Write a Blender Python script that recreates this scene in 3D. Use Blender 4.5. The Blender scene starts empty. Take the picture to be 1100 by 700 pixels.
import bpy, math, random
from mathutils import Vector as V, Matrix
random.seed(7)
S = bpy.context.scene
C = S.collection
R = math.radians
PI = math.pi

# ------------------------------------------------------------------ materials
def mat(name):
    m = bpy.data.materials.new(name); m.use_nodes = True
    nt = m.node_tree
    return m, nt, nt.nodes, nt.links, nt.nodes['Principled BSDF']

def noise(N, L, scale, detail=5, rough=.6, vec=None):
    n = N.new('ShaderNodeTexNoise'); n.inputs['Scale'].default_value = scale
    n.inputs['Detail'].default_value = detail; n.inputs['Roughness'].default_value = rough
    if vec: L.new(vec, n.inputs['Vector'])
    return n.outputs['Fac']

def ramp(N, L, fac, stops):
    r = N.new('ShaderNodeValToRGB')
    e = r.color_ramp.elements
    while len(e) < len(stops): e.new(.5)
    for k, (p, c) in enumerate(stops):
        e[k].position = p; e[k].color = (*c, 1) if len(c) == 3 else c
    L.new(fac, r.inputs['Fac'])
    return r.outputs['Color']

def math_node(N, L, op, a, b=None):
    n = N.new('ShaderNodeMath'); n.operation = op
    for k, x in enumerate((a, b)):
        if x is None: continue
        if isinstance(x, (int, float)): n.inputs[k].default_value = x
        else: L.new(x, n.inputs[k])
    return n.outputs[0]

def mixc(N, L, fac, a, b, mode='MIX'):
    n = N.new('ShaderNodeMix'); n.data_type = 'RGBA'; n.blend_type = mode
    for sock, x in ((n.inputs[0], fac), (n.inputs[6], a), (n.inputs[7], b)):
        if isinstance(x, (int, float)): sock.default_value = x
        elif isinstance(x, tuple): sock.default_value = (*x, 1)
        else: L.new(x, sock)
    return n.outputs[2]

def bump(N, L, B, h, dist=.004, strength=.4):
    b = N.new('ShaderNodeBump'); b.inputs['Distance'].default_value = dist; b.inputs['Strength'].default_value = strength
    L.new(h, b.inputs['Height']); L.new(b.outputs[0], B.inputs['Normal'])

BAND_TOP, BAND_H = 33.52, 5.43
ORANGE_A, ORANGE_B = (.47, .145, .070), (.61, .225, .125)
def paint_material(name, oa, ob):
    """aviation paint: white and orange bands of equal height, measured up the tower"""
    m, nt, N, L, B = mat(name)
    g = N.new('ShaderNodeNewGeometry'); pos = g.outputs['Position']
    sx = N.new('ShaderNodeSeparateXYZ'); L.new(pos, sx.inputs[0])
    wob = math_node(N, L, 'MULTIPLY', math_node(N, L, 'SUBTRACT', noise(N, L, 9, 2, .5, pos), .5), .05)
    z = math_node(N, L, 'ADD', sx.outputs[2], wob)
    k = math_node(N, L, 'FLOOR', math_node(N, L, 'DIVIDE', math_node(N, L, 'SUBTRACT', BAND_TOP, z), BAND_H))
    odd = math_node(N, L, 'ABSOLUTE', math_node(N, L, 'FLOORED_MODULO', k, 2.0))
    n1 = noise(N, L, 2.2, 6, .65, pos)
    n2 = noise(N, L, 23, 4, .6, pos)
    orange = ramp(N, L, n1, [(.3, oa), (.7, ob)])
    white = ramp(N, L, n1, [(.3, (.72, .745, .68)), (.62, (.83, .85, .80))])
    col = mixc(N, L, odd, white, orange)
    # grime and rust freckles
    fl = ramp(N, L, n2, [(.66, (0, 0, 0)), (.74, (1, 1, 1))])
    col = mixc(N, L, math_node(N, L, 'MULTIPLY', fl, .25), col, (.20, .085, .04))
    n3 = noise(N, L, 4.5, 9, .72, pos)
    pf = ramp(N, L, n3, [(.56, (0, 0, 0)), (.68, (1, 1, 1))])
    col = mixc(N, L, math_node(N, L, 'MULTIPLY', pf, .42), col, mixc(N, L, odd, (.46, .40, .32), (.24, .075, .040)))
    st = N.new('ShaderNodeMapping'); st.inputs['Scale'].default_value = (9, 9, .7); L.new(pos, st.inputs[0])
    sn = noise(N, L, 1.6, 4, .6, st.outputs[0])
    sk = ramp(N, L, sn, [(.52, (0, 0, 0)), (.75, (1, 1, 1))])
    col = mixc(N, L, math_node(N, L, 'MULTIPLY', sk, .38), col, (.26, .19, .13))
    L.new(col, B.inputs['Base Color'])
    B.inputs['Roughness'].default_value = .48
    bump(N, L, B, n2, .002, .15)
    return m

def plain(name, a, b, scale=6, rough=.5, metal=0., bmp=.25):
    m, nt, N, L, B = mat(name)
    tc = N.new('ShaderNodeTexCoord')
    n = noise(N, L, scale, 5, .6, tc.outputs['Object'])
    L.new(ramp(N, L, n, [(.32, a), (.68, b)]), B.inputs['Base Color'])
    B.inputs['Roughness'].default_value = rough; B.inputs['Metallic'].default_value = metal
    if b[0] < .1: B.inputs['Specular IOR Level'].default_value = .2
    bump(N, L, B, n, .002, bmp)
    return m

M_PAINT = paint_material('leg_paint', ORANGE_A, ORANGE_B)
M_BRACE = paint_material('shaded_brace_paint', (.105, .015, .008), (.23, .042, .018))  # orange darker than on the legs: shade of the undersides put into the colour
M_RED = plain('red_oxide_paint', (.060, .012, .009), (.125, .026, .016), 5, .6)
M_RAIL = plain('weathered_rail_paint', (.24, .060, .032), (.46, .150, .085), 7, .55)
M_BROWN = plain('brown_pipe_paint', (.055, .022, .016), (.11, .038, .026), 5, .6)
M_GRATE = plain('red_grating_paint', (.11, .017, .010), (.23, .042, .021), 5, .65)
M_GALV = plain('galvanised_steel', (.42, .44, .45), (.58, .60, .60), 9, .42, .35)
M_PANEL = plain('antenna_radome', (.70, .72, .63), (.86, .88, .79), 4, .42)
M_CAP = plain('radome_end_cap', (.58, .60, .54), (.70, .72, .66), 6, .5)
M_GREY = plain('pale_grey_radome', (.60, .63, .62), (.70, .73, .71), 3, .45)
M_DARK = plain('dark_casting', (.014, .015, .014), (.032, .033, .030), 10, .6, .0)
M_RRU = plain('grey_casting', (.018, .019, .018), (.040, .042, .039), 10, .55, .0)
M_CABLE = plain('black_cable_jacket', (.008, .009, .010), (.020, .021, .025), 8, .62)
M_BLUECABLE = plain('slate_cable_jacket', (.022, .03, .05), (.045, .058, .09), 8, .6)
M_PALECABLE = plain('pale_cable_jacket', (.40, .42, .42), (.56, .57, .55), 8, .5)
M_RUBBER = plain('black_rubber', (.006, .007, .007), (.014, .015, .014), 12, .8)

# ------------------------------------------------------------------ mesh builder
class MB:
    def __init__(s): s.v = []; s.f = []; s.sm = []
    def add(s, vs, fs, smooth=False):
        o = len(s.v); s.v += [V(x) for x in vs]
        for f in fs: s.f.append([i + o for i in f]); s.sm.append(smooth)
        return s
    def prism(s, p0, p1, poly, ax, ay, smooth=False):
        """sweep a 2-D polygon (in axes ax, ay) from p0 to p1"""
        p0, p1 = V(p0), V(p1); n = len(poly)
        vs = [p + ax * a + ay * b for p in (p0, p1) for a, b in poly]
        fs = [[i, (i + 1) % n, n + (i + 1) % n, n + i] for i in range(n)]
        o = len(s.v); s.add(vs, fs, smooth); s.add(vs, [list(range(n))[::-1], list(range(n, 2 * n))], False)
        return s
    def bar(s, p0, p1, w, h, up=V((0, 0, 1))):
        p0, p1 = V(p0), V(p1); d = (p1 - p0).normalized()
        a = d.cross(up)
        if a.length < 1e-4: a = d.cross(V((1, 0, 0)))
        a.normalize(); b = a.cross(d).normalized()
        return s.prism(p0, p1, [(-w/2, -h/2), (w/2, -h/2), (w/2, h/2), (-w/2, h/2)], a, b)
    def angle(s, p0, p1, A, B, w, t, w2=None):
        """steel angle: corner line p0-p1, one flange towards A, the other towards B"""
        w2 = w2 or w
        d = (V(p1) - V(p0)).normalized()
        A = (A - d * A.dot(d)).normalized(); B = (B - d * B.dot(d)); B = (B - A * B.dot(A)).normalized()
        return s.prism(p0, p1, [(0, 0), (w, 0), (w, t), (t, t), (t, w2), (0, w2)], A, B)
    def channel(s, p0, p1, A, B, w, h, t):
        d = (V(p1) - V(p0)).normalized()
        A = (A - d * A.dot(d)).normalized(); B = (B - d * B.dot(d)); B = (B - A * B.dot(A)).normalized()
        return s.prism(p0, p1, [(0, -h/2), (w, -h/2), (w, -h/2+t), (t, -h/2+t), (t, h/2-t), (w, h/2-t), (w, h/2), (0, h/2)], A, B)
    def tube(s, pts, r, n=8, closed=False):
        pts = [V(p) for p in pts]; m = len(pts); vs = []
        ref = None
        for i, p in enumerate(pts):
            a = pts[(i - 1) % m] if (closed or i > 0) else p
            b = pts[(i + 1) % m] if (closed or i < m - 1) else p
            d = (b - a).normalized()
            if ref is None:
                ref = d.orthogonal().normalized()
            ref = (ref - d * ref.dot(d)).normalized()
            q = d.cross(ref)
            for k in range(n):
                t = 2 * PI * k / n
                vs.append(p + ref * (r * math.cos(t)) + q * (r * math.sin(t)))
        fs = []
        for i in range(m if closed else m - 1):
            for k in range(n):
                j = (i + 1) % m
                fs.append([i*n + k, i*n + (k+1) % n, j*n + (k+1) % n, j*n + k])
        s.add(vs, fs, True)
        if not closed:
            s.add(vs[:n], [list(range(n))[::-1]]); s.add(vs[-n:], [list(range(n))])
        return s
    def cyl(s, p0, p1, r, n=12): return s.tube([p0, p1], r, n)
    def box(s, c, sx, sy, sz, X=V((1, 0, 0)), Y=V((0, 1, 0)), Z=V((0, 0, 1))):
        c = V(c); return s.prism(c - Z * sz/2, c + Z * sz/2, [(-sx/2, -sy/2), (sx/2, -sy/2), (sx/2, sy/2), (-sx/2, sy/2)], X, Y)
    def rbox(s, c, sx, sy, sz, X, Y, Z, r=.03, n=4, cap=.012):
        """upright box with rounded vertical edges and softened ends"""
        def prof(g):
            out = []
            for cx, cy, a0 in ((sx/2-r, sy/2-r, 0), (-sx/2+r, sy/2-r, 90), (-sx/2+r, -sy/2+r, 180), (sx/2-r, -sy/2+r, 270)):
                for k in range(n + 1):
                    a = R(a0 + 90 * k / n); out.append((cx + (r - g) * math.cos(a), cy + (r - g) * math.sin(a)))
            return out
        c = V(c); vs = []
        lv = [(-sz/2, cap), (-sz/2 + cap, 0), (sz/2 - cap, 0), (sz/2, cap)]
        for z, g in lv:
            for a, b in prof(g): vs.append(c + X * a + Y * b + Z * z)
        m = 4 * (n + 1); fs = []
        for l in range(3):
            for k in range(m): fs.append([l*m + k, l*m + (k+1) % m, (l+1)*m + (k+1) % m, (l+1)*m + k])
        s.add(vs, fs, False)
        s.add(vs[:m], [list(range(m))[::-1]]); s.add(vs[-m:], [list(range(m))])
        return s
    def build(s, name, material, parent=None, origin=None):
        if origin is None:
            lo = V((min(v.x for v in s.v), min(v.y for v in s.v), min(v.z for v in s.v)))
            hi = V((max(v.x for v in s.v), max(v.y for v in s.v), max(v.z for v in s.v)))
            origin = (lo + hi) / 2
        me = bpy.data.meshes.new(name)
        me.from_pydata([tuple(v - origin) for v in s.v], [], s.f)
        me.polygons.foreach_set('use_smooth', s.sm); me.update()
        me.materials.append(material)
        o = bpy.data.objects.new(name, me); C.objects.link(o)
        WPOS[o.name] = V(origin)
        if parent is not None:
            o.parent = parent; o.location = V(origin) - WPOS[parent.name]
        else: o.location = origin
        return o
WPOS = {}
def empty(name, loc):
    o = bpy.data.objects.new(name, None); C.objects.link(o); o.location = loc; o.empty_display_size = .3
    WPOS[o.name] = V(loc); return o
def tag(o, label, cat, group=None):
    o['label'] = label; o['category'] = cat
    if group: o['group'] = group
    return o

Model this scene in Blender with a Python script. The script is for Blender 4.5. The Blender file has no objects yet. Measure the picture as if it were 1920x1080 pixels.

....

■ EXERCISE ■
From the opening line of the data above through the line that contains "return r.outputs['Color']", please print each line as it stands and only those lines.

■ WRITTEN SOLUTION ■
Write a Blender Python script that recreates this scene in 3D. Use Blender 4.5. The Blender scene starts empty. Take the picture to be 1100 by 700 pixels.
import bpy, math, random
from mathutils import Vector as V, Matrix
random.seed(7)
S = bpy.context.scene
C = S.collection
R = math.radians
PI = math.pi

# ------------------------------------------------------------------ materials
def mat(name):
    m = bpy.data.materials.new(name); m.use_nodes = True
    nt = m.node_tree
    return m, nt, nt.nodes, nt.links, nt.nodes['Principled BSDF']

def noise(N, L, scale, detail=5, rough=.6, vec=None):
    n = N.new('ShaderNodeTexNoise'); n.inputs['Scale'].default_value = scale
    n.inputs['Detail'].default_value = detail; n.inputs['Roughness'].default_value = rough
    if vec: L.new(vec, n.inputs['Vector'])
    return n.outputs['Fac']

def ramp(N, L, fac, stops):
    r = N.new('ShaderNodeValToRGB')
    e = r.color_ramp.elements
    while len(e) < len(stops): e.new(.5)
    for k, (p, c) in enumerate(stops):
        e[k].position = p; e[k].color = (*c, 1) if len(c) == 3 else c
    L.new(fac, r.inputs['Fac'])
    return r.outputs['Color']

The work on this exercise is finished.